<<<<

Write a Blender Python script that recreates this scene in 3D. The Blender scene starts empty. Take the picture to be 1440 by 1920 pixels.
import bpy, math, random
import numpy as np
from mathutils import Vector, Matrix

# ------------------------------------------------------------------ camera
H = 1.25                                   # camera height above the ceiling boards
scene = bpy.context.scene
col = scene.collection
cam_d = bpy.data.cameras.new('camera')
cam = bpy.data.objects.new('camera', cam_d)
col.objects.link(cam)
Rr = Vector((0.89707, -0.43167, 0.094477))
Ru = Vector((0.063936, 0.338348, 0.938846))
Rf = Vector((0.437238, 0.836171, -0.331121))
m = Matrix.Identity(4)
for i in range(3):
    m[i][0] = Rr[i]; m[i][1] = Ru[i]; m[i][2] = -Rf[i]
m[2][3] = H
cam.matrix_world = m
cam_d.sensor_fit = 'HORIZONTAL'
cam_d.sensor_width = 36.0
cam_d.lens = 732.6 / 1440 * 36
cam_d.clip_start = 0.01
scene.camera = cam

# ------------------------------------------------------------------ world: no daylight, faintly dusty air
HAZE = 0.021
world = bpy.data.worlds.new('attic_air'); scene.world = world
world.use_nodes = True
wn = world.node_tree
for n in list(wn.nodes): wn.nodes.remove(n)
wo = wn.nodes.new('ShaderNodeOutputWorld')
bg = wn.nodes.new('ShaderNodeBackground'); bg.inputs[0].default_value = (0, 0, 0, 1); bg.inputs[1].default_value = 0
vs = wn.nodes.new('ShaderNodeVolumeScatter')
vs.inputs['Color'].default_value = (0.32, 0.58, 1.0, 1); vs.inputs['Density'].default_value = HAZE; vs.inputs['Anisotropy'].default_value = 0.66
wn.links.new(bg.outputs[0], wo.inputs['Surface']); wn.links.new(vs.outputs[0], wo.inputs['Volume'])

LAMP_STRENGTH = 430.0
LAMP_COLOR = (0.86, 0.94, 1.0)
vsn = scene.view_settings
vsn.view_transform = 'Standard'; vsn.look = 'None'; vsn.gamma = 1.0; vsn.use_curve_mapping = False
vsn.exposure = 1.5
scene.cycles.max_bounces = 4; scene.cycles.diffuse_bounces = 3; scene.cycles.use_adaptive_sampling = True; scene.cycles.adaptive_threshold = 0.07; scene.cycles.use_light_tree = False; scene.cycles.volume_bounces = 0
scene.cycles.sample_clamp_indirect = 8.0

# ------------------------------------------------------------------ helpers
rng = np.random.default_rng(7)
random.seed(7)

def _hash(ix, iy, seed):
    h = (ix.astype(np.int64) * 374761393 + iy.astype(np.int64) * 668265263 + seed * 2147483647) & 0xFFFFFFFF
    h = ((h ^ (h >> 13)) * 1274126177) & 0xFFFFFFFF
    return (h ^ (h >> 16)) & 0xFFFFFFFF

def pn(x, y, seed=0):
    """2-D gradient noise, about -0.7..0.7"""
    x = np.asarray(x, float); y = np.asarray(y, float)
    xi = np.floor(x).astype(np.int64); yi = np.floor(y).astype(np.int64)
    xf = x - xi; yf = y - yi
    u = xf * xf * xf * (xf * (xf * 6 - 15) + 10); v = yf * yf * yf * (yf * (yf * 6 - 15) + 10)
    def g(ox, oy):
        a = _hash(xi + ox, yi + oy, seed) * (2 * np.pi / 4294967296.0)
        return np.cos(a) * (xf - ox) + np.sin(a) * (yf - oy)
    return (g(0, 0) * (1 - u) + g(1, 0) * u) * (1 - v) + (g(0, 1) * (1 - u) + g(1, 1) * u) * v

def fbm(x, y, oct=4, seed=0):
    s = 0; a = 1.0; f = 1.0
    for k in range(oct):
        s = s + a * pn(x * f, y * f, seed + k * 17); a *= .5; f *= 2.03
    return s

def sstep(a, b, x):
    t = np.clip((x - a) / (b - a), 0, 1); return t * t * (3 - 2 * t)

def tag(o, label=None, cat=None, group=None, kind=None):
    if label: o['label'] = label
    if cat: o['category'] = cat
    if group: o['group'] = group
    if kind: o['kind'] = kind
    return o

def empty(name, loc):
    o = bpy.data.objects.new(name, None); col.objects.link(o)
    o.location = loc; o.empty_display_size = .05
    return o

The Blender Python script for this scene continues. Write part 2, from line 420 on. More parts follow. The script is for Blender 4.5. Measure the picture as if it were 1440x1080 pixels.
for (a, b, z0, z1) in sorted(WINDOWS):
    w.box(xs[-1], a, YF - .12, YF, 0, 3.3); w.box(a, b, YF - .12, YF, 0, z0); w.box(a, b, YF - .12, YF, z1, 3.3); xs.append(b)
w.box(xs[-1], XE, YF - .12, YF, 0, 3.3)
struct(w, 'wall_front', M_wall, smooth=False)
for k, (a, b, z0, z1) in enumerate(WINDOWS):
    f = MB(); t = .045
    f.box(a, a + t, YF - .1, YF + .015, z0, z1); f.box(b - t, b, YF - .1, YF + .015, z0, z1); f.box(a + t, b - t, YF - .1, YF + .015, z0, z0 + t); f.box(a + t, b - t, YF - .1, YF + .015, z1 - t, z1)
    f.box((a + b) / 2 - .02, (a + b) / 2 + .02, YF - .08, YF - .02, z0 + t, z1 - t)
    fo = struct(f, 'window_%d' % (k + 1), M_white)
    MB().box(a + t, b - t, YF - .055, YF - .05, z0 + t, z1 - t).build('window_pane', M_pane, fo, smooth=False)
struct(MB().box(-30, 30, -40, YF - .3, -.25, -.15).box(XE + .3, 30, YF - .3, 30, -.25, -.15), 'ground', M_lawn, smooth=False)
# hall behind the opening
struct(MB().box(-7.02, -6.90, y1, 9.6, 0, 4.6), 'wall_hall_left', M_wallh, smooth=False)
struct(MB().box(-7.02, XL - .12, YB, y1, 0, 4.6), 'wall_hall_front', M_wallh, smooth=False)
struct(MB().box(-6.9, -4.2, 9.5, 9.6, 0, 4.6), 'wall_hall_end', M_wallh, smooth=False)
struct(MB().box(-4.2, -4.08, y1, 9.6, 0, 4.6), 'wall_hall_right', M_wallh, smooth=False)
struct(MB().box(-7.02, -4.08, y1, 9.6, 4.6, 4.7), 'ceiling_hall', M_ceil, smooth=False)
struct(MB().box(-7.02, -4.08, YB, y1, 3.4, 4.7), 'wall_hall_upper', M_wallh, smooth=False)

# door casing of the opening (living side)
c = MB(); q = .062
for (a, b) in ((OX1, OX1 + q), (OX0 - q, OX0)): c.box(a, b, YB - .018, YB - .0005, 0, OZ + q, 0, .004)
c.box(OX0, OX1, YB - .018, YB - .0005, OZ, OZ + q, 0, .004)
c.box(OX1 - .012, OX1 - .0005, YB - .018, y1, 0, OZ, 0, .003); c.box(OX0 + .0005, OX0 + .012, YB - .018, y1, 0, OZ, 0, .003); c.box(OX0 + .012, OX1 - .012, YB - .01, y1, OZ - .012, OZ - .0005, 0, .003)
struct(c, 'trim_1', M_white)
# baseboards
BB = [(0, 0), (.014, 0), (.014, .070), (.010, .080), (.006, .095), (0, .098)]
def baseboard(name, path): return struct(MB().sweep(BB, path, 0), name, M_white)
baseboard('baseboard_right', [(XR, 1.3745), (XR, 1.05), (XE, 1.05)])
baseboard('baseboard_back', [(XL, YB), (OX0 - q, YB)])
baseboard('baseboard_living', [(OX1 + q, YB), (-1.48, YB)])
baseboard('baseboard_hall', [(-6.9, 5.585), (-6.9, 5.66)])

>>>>

REQUIRED WORK: Determine how many lines of the records above contain the word "Blender", and report only that number.

ANSWER TO THE TASK: 2